Knowing the general mentality of people in Eastern Europe, I would be willing to guess that the people who did this never dreamt that this poisoning incident would get the press it has received world wide. I'm afraid their entire plan has backfired on them, and they now stand to lose this election on December 26th by a landslide.

Let's pray they do! If Ukrainian politicians are anything like Romanian politicians, Yushchenko may not be much better than Prime Minister Viktor Yanukovych. However, even a small improvement would be worth the change.

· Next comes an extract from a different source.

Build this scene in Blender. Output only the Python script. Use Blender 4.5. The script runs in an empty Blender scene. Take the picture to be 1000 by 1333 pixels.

In my opinion, any candidate backed by Putin, the guy who recently robbed Russians of locally voted representation by turning local governors into an appointed position rather than an elected position, taking Russia in a step backward toward dictatorship, is not someone we want in office.


Blogger Izdatyel said...

Romania huh? That's cool. We weren't too far apart (assuming our mission spans overlapped). I served in . . . Ukraine; the Ukraine, Donetsk mission to be exact. My wife and I spent some time there last July as well. I've watched/read pretty closely as this election thing has developed, due in part to my overall interest and love for Ukraine and Ukrainians, and due in part to the fact that I was in the midst of writing a paper on Ukraine's legal system and religious freedom when the whole scandal broke out.
With all the problems that Ukraine deals with - and considering other world tragedies, it's a real relief to see the election crisis end without violence / total chaos. Things are looking relatively positive. The involved parties have turned to governmental bodies and the legal system for resolution - and the decisions have been acknowledged and seem to hold force with the people. With Yuschenko's victory appearing large and conclusive, hopefully things will continue to move in a peaceful and positive direction.